- [What is asked]:
Below are some entries. Transcribe the lines from the one holding "Recreate this scene as a Blender Python (bpy) script. Write" to the one holding "from mathutils.bvhtree import BVHTree", inclusive, but not the pictures among them.

** START Listing **

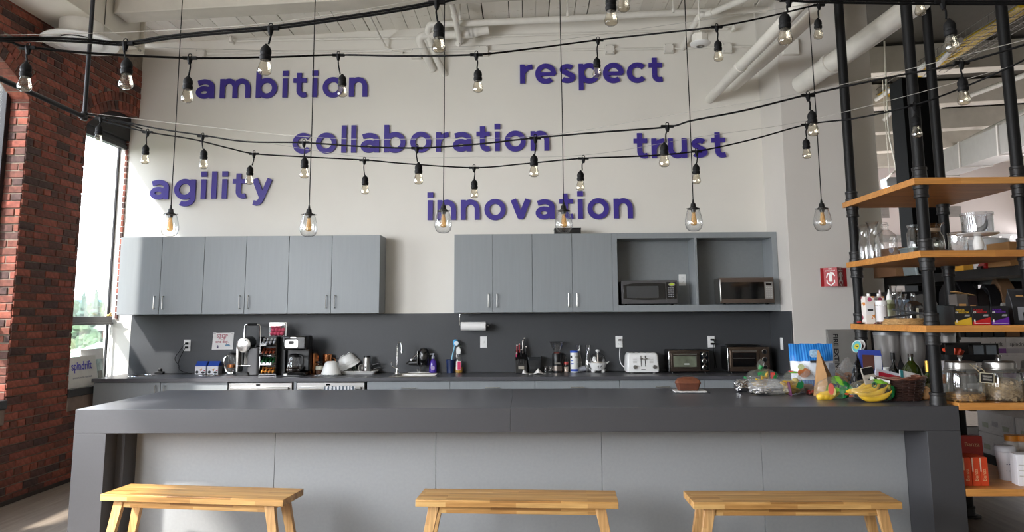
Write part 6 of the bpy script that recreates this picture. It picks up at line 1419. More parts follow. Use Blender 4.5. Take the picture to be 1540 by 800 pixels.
# banana bag
t = place('banana_bag', 'clear bag holding a bunch of yellow bananas in front of the basket', 'bananas', 1312, 604.5, off=.025); w_ = W_(1277, 1347, t.location.y)
obj('film', bagm(w_, .17, .155, 41.0, .13, .85), PBAG, t)
for k, (y, z, tl, L) in enumerate(((-.05, .022, -78, .25), (-.04, .048, -72, .25), (-.015, .07, -66, .24), (.01, .09, -60, .22), (.03, .1, -50, .2))):
    m = MB(); banana(m, (.012-.01*k, y, z), L, 1.25, R(0), r=.0205, tilt=R(0)); b_ = obj('banana', m, YEL, t, smooth=60); b_.rotation_euler = (R(-4*k), R(-8-3*k), R(4*k))
obj('stem', MB().tube([(.10, -.03, .085), (.112, -.02, .11), (.11, -.01, .13)], [.016, .014, .01], 8), STEM, t)
m = bagm(w_*1.02, .175, .158, 41.0, .13, .85, 5); mg = MB(); mg.v = m.v; mg.f = [f for f in m.f if sum(m.v[i].x for i in f)/3 > w_*.34 and sum(m.v[i].z for i in f)/3 < .11]; mg.m = [0]*len(mg.f); obj('green_end', mg, GRN, t)
mg = MB(); mg.v = m.v; mg.f = [f for f in m.f if -.0 < sum(m.v[i].x for i in f)/3 < w_*.3 and .125 < sum(m.v[i].z for i in f)/3]; mg.m = [0]*len(mg.f); obj('lime_band', mg, LIME, t)
obj('round_mark', MB().tube([(.016*math.cos(k*PI/8)-.01, -.068, .118+.016*math.sin(k*PI/8)) for k in range(16)], .003, 6, closed=True), P('mark_green', '2E7E55', .4), t)
# wicker basket with what it holds
by = 5.36; b0_, b1_ = atY(1318, 590, by), atY(1390, 590, by); bxc = (b0_.x+b1_.x)/2+.005; bw2 = (b1_.x-b0_.x)/2
t = thing('wicker_basket', 'dark brown wicker basket full of packets beside the iron pole', 'basket', (bxc, by, ZC+.0006)); WK = P('wicker', '35201A', .5, var=.3, scale=30, bump=.3); WKL = P('wicker_rim', '6B4232', .5, var=.25, scale=30)
NST = 22
def ell(u, z): f = .74+.26*z/.16; return Vector((bw2*f*math.cos(u), .13*f*math.sin(u), z))
obj('liner', MB().loft([[ell(2*PI*i/40, z)*.965 if z else ell(2*PI*i/40, 0.001) for i in range(40)] for z in (0.001, .05, .1, .145)], caps=False).add([ell(2*PI*i/40, .004)*.95 for i in range(40)], [tuple(range(40))]), P('wicker_inside', '24140D', .8), t)
for j in range(12):
    z = .008+j*.012; pts = []
    for i in range(NST*4):
        u = 2*PI*i/(NST*4); s = math.sin(u*NST/2+(PI if j % 2 else 0)); p = ell(u, z); p.x *= 1+.03*s; p.y *= 1+.03*s; pts.append(p)
    obj('wicker_strand', MB().tube(pts, .0065, 6, closed=True), WK, t)
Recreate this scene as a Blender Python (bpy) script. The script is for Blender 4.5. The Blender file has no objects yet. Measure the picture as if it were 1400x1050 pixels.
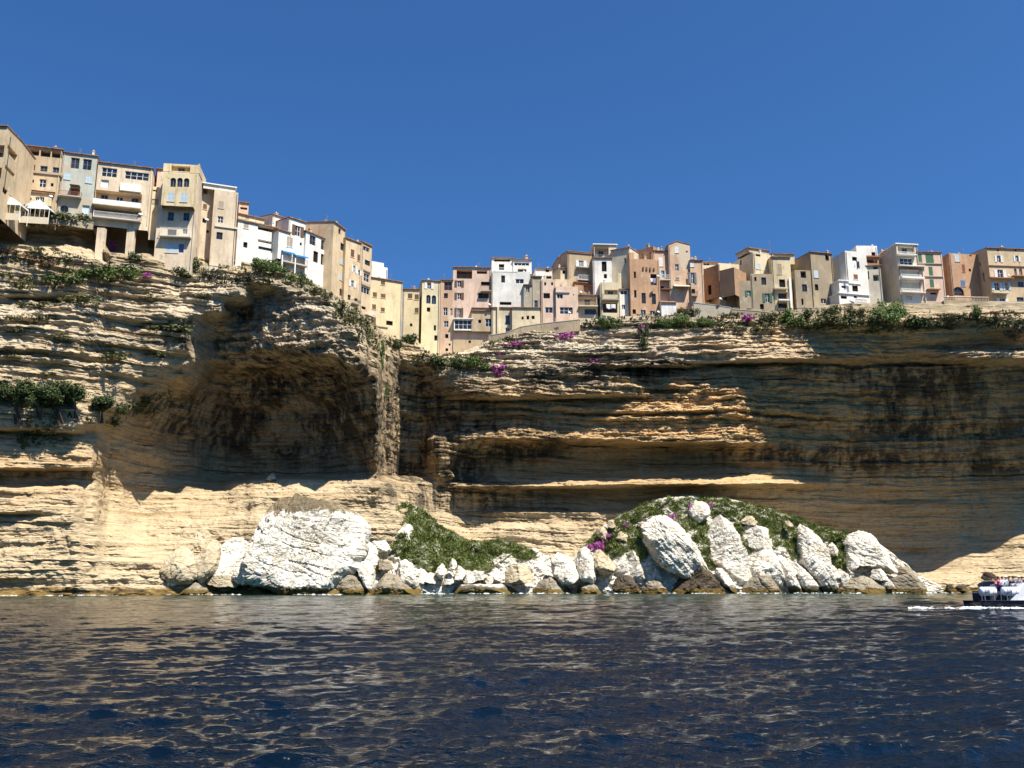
import bpy, bmesh, math, random
import numpy as np
from mathutils import Vector, Matrix
S = bpy.context.scene
COL = S.collection
R = math.radians
# ------------------------------------------------------------------ camera
F_PX, PITCH, CAM_H = 1260.0, math.atan(271/1260.0), 2.2
CP, SP = math.cos(PITCH), math.sin(PITCH)
def W(px, py, Y):
    """world point at world depth Y seen at photo pixel (px, py)"""
    a = (np.asarray(px, float)-700)/F_PX; b = (525-np.asarray(py, float))/F_PX
    t = np.asarray(Y, float)/(CP-b*SP)
    return a*t, t*(CP-b*SP), CAM_H+t*(SP+b*CP)
def WV(px, py, Y):
    x, y, z = W(px, py, Y); return Vector((float(x), float(y), float(z)))
def ray(px, py):
    a = (px-700)/F_PX; b = (525-py)/F_PX
    return Vector((a, CP-b*SP, SP+b*CP))
CAM = Vector((0, 0, CAM_H))
cam_d = bpy.data.cameras.new('camera'); cam = bpy.data.objects.new('camera', cam_d); COL.objects.link(cam)
cam.location = CAM; cam.rotation_euler = (R(90)+PITCH, 0, 0)
cam_d.sensor_width = 36; cam_d.lens = 36*F_PX/1400; cam_d.clip_start = .1; cam_d.clip_end = 8000
S.camera = cam
# ------------------------------------------------------------------ numpy noise
_rng = np.random.RandomState(7)
_P = _rng.permutation(256); _P = np.concatenate([_P, _P, _P])
_G = _rng.randn(256, 3); _G /= np.linalg.norm(_G, axis=1)[:, None]
def perlin(x, y, z):
    x, y, z = np.broadcast_arrays(np.asarray(x, float), np.asarray(y, float), np.asarray(z, float))
    xi, yi, zi = np.floor(x).astype(int), np.floor(y).astype(int), np.floor(z).astype(int)
    xf, yf, zf = x-xi, y-yi, z-zi
    xi &= 255; yi &= 255; zi &= 255
    f = lambda t: t*t*t*(t*(t*6-15)+10)
    u, v, w = f(xf), f(yf), f(zf)
    def g(a, b, c):
        h = _P[_P[_P[(xi+a) & 255]+((yi+b) & 255)]+((zi+c) & 255)]
        G = _G[h]
        return G[..., 0]*(xf-a)+G[..., 1]*(yf-b)+G[..., 2]*(zf-c)
    def L(a, b, t): return a+t*(b-a)
    return 1.6*L(L(L(g(0,0,0), g(1,0,0), u), L(g(0,1,0), g(1,1,0), u), v), L(L(g(0,0,1), g(1,0,1), u), L(g(0,1,1), g(1,1,1), u), v), w)
def fbm(x, y, z, o=4, gain=.5, ridge=False):
    s = 0; a = 1; f = 1
    for i in range(o):
        n = perlin(x*f+i*17.3, y*f+i*5.1, z*f-i*9.7)
        if ridge: n = 1-2*np.abs(n)
        s = s+a*n; a *= gain; f *= 2.03
    return s
# ------------------------------------------------------------------ object helpers
def link(o, parent=None):
    COL.objects.link(o)
    if parent is not None: o.parent = parent
    return o
def tag(o, label=None, cat=None, group=None, kind=None):
    if label: o['label'] = label
    if cat: o['category'] = cat
    if group: o['group'] = group
    if kind: o['kind'] = kind
    return o
def empty(name, loc, label=None, cat=None, group=None):
    o = bpy.data.objects.new(name, None); o.location = loc; o.empty_display_size = .3
    COL.objects.link(o); return tag(o, label, cat, group)
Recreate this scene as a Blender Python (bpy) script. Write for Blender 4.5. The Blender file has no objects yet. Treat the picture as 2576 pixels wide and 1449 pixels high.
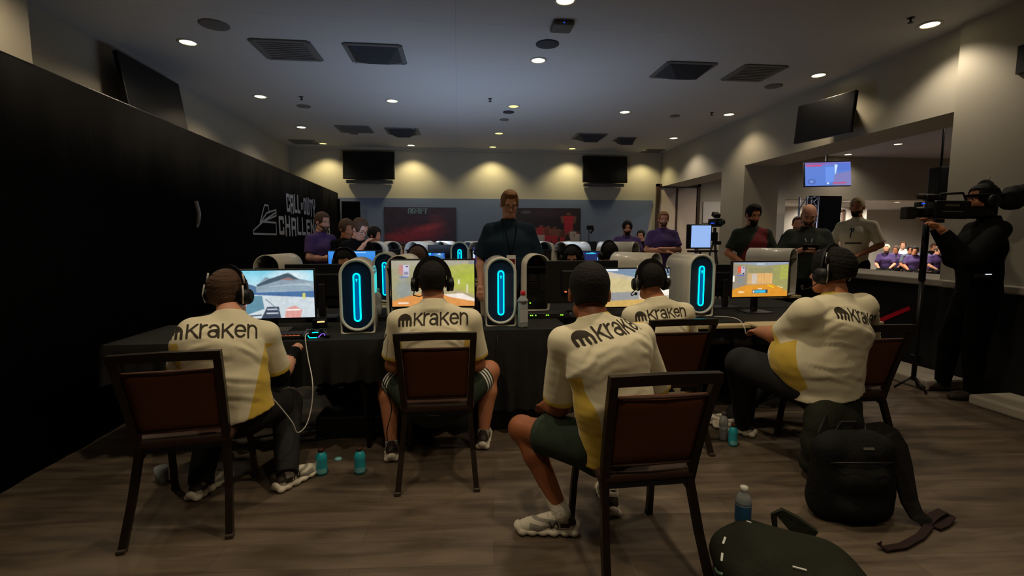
import bpy, bmesh, math, random
import numpy as np
from mathutils import Vector, Matrix
from mathutils.bvhtree import BVHTree

# ------------------------------------------------------------------ camera
F_PX = 1230.0                       # focal length in pixels of the 2576 x 1449 frame
PITCH = math.atan(124 / F_PX)       # looking slightly down
YAW = math.atan(136 * math.cos(PITCH) / F_PX)   # and a little to the right of the room's axis
EYE = np.array([0.0, 0.0, 1.40])
scene = bpy.context.scene
cam_data = bpy.data.cameras.new('camera')
cam_data.sensor_width = 36.0
cam_data.lens = F_PX / 2576 * 36.0
cam_data.clip_start = 0.05
cam = bpy.data.objects.new('camera', cam_data)
scene.collection.objects.link(cam)
cam.location = EYE
cam.rotation_euler = (math.pi / 2 - PITCH, 0, -YAW)
scene.camera = cam

# ------------------------------------------------------------------ world and exposure
world = bpy.data.worlds.new('world')
scene.world = world
world.use_nodes = True
world.node_tree.nodes['Background'].inputs[0].default_value = (0.02, 0.022, 0.03, 1)
world.node_tree.nodes['Background'].inputs[1].default_value = 0.3
vs = scene.view_settings
vs.view_transform = 'Standard'
vs.look = 'None'
vs.exposure = 0.0
vs.gamma = 1.0
vs.use_curve_mapping = False
scene.cycles.max_bounces = 6
scene.cycles.diffuse_bounces = 4
scene.cycles.glossy_bounces = 3
scene.cycles.transmission_bounces = 6
scene.cycles.sample_clamp_indirect = 4.0
scene.cycles.caustics_reflective = False
scene.cycles.caustics_refractive = False

CEIL = 3.40
BACK = 11.28
XL, XR = -3.62, 4.78                # left and right wall planes
XR2 = 5.40                          # far face of the thick right wall
HEAD, SILL = 2.62, 1.00             # head and sill of the openings in the right wall


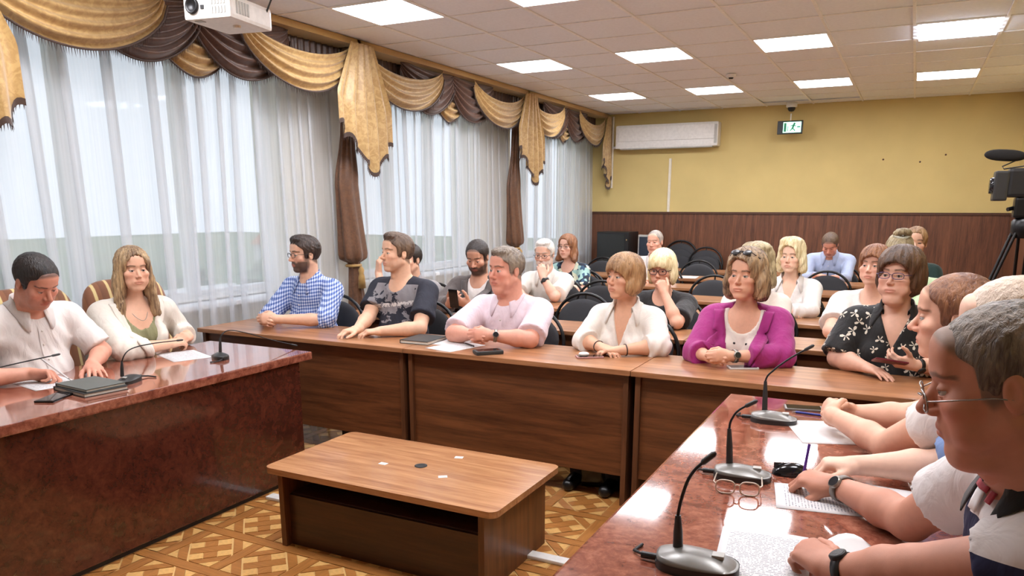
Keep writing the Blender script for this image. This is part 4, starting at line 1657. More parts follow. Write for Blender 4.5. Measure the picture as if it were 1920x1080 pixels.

** END Listing **

- [Answer to this task]:
Recreate this scene as a Blender Python (bpy) script. Write for Blender 4.5. The Blender file has no objects yet. Treat the picture as 2576 pixels wide and 1449 pixels high.
import bpy, bmesh, math, random
import numpy as np
from mathutils import Vector, Matrix
from mathutils.bvhtree import BVHTree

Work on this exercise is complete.